BARIŞ İçin Kadın Girişimi, hava durgun, deniz düz iken 2013'te yayımladığı Çözüm Süreci Raporu'nun girişine şöyle not düşmüştü:
"Kamuoyunun ve sürecin taraflarının 'çözümden' anladığı
birbirlerinden radikal biçimde ayrılıyor. Türkiye demokratik
güçleri sürecin sonucunda 30 yıldır süren savaşın durdurulması ve
bu savaşın sebebi olan Kürt kimliğini inkârdan kaynaklanan
sorunların çözülmesini beklerken, AK Parti hükümeti çözümden
beklentisinin 'terörün' bitmesi olduğunu ifade ediyor."
Oysa, biri olmadan öteki nasıl olacaktı, değil mi?
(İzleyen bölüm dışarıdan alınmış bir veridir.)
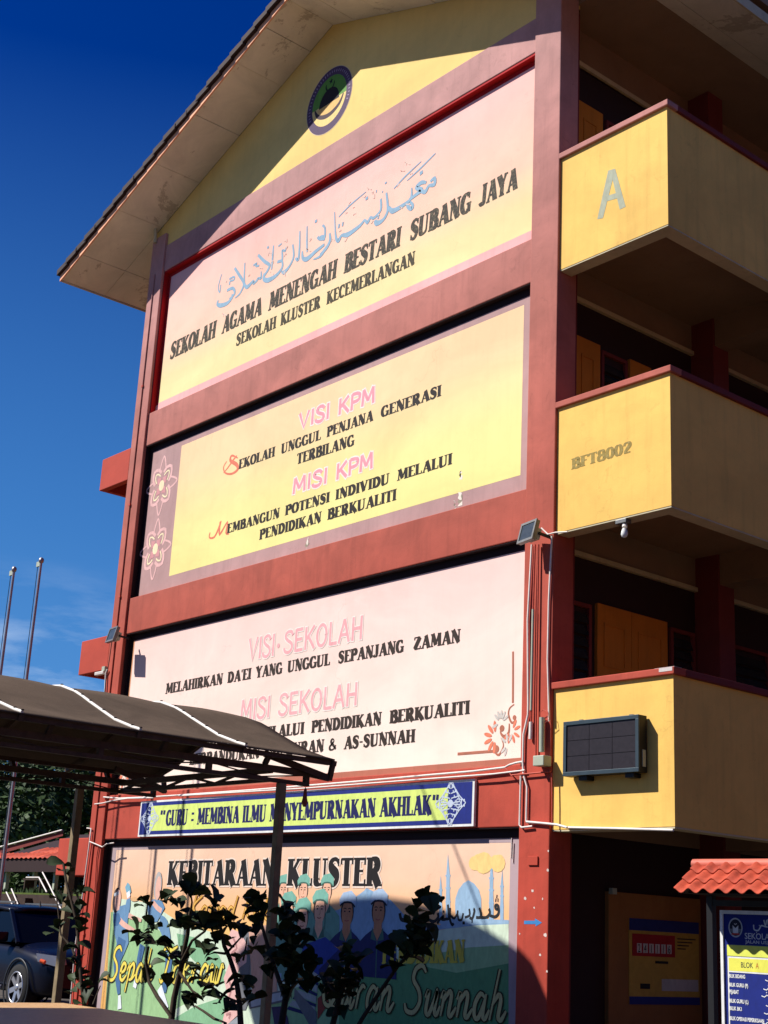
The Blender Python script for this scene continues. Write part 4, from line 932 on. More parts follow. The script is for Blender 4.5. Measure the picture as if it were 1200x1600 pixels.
# arrow, blank plate and flaked specks on the right column
PC = Paint(0)
PC.poly([(819, 1438.5), (836, 1438.5), (836, 1435), (847, 1441.5), (837, 1447.5), (837, 1444), (819, 1444)], P_(60, 130, 190))
for x, y in ((832, 1392), (848, 1404.5), (835, 1418), (821, 1404), (812, 1459), (852, 1461), (844, 1492), (855, 1518), (856, 1360), (857, 1330)):
    c = PC.w(x, y); r = random.uniform(.012, .026)
    PC.poly([(c[0] + r * math.cos(6.28 * i / 7) * random.uniform(.5, 1.2), c[1] + r * math.sin(6.28 * i / 7) * random.uniform(.5, 1.3)) for i in range(7)], P_(214, 196, 184), False)
PC.done('paint_mark', bl)
a = PY(826, 1352, 0); b = PY(841.5, 1338, 0)
MB().box((a.x, -.018, a.z), (b.x, 0, b.z)).build('cover_plate', M['red_low'], bl, .003)

# ------------------------------------------------------------------ conduits (fixed to the building)
def conduit(pts, r, mat, y=-.025, par=None, name='conduit'):
    q = [PY(px, py, y) for px, py in pts]
    return MB().tube(q, r, 8).build(name, mat, bl)
conduit([(831, 851), (824.5, 969), (825.3, 1100), (825, 1117), (818, 1147), (817, 1192), (818, 1210), (823.6, 1229), (822.5, 1283)], .013, M['white'])
conduit([(836, 851), (833, 952), (831, 1075), (830, 1130)], .011, M['pvc_red'], -.03); conduit([(829.8, 1128), (829, 1155)], .024, M['white'], -.03)
conduit([(841.5, 851), (840, 952), (838, 1080), (837, 1190)], .011, M['pvc_red'], -.03)
conduit([(833, 952), (829.8, 1110)], .016, M['greybox'], -.04)
conduit([(862.4, 836), (857.5, 940), (855.7, 1030), (857.5, 1100), (858, 1127)], .012, M['white'], -.02)
conduit([(846, 825), (856, 835), (868, 832), (887, 831)], .010, M['white'], -.04)
conduit([(847, 1121), (846.6, 1175)], .032, M['greybox'], -.05)
conduit([(843, 1122), (843, 1113), (849, 1109), (856, 1112), (858, 1124), (851, 1130)], .004, M['pvc_red'], -.05)
conduit([(862, 1208), (862.6, 1250), (862.4, 1287)], .009, M['pvc_red'], -.03)
conduit([(822.5, 1284), (850, 1286.5), (870, 1288.5), (886, 1293)], .014, M['white'], -.03)
conduit([(886, 1293), (960, 1294.5), (1052, 1297)], .014, M['white'], .02)
conduit([(813.8, 1212), (812.6, 1260), (811.8, 1289), (815, 1293), (832, 1291)], .012, M['white'], -.03)
conduit([(817, 1190), (806, 1192), (796, 1195), (789, 1199), (740, 1205), (670, 1211), (560, 1221), (385, 1235), (280, 1242.5), (233, 1245.5), (186, 1247.5), (162, 1245.5)], .013, M['white'], -.02)
conduit([(820, 1203.5), (771, 1209.5), (670, 1217), (480, 1231.5), (280, 1243.5)], .011, M['white'], -.035)
conduit([(148, 1256.5), (160, 1255), (176, 1251), (200, 1247.5), (240, 1246.5)], .011, M['white'], -.04)
conduit([(790, 1200), (796, 1207), (800, 1213)], .009, M['pvc_red'], -.03)
conduit([(800, 1211), (825, 1209), (860, 1205.5)], .010, M['pvc_red'], -.04)
conduit([(175.5, 998), (171, 1030), (165.5, 1065), (163, 1085)], .007, M['black'], -.06)
conduit([(163.5, 1090), (165.5, 1052), (168, 1046)], .016, M['white'], -.03)
conduit([(136, 1294), (142.5, 1294.5), (140, 1316), (129, 1399), (117.5, 1480), (110, 1568)], .012, M['white'], -.03)
conduit([(140, 1315), (150, 1319), (160, 1323.5), (166.7, 1318.5), (178, 1317)], .010, M['white'], -.03)
conduit([(154, 1322), (151, 1340), (148, 1395), (140, 1470), (128, 1575)], .010, M['pvc_red'], -.02)
a = PY(832.3, 1197, -.14); b = PY(849.2, 1179.5, -.14)
jb = MB().box((a.x, -.14, a.z), (b.x, -.005, b.z)).build('junction_box', M['greybox'], bl, .008)
for i in range(2): MB().tube([PY(816 + 3 * i, 1309 + 8 * i, PD - .01) + Vector((-.17, 0, 0)), PY(815 + 3 * i, 1340 + 8 * i, PD - .01) + Vector((-.17, 0, 0))], .006).build('conduit', M['white'], bl)

# ================================================================== THINGS FIXED TO THE FACADE
def floodlight(px, py, yy, label, tilt):
    c = PY(px, py, yy)
    t = thing('floodlight', label, 'floodlight', c, 'floodlights on the red columns')
    R_ = Matrix.Rotation(tilt[1], 3, 'Z') @ Matrix.Rotation(tilt[0], 3, 'X')
    def b_(a, b, name, mat, bev=.004):
        m_ = MB().box(a, b); m_.v = [c + R_ @ v for v in m_.v]; return m_.build(name, mat, t, bev)
    b_((-.16, -.045, -.13), (.16, .0, .13), 'housing', M['grey'])
    b_((-.135, -.052, -.105), (.135, -.046, .105), 'glass', M['lamp_glass'], 0)
    fr = MB()
    for a, b in (((-.165, -.06, .105), (.165, -.046, .135)), ((-.165, -.06, -.135), (.165, -.046, -.105)), ((-.165, -.06, -.105), (-.135, -.046, .105)), ((.135, -.06, -.105), (.165, -.046, .105))): fr.box(a, b)
    fr.v = [c + R_ @ v for v in fr.v]; fr.build('frame', M['grey'], t)
    b_((-.09, .002, -.07), (.09, .09, .07), 'driver_box', M['greybox'])
    p = c + R_ @ Vector((.1, .05, 0)); MB().bar(p, (p.x + .02, .0, p.z - .02), .03).build('arm', M['black'], t)
floodlight(829, 833, -.22, 'square floodlight near the foot of the second balcony, on the right red column', (math.radians(-14), math.radians(-12)))
floodlight(178.5, 993, -.22, 'small square floodlight on the left red column beside the lower ledge', (math.radians(-14), math.radians(-6)))
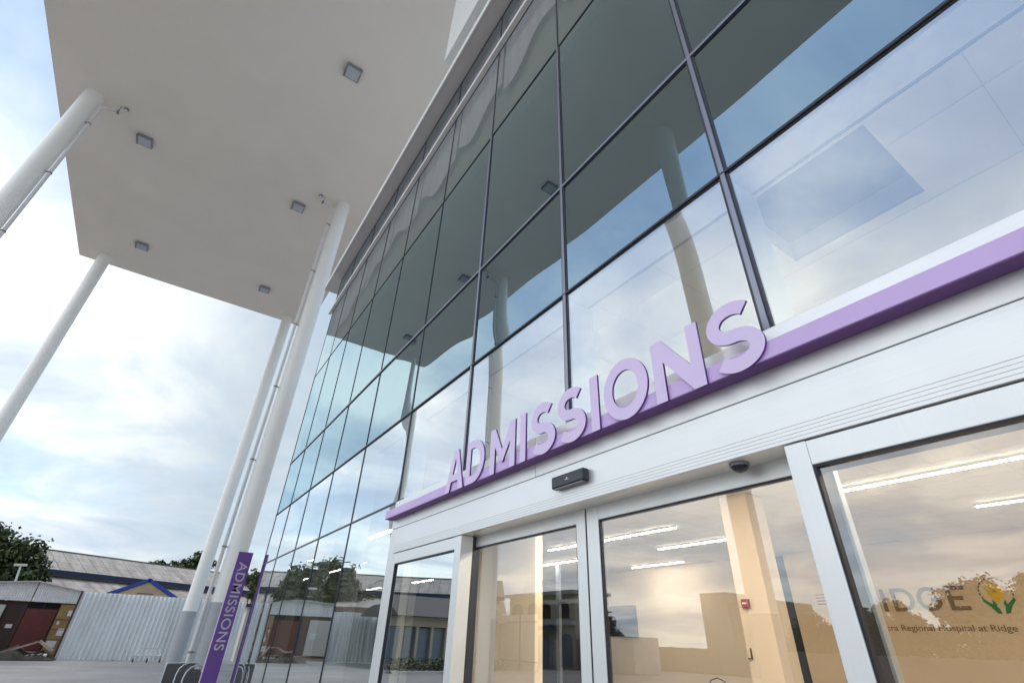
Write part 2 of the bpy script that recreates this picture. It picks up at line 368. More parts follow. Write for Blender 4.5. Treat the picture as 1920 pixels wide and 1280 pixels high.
for x in XV: mullion(x)
for k, z in enumerate(ZR[1:6]):
    x1 = EX0-.004 if k == 0 else XR
    big = z == ZR[5]
    hh = (.014, .017, .026, .009, .030)[k]
    o = MB().box(XL-.03, x1, FY-.005, FY+.018, z-hh, z+hh).build('transom', M['mull'], bld)
    if big: MB().box(XL-.18, x1, FY-.085, FY-.005, z-.045, z+.045).build('transom_bar', M['bar'], o, bevel=.006)
    elif k in (1, 2): MB().box(XL-.03, x1, FY-.018, FY-.005, z-hh*.55, z+hh*.55).build('transom_cap', M['cap' if k == 2 else 'mull'], o, bevel=.004)
    else: MB().box(XL-.03, x1, FY-.010, FY-.005, z-hh*.6, z+hh*.6).build('transom_cap', M['mull'], o, bevel=.003)
    if k in (1,): MB().box(XL, x1, FY+.02, FY+.22, z-.035, z-.002).build('transom_box', M['mbox'], o)
# eave, roof slab, white upper volume
MB().box(-13.78, 8., 1.735, FY+.3, 10.902, 10.93).build('eave_panel', M['eave_soffit'], bld)
MB().box(-13.78, 8., 1.70, 1.732, 10.895, 11.10).build('fascia', M['white'], bld)
MB().box(-13.70, 8., 1.735, 15.5, 10.94, 11.05).build('roof', M['white'], bld)
MB().box(-5.68, 8., 1.70, 9., 11.95, 20.2).build('upper_wall', M['white'], bld)
MB().box(-5.2, 8., 3.2, 8.8, 11.06, 11.94).build('parapet', M['white'], bld)
# inside: floors, ceiling with an open hatch, walls
MB().box(XL, 8., FY+.03, 6.16, -.12, .01).box(-22., 8., 6.161, 15., -.12, .01).build('floor', M['infloor'], bld)
HX0, HX1, HY0, HY1 = -1.065, -.30, 2.285, 3.02
ce = MB()
CZ = 3.845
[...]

Barış İçin Kadın Girişimi'nin çağrısıyla eylül sonu 150 kadın
Cizre'ye gitti. Orada kadınlarla sohbet ettiler ve ziyaretlerini
belgeselleştirdiler.
"Biz sadece kimliğimizle yaşamayı istiyoruz" diyor bir kadın,
"Sadece hakkımız olanı..."
2013'te ne ise, hâlâ aynısı.
*
Çözüm sürecinin bitmesiyle kendi adlarına yitip giden şansı bir
kadın dillendiriyor: "İstedik ki küçüklerimizin de insan gibi
hayatı olsun. İnsan gibi okulu olsun, okuma-yazması olsun."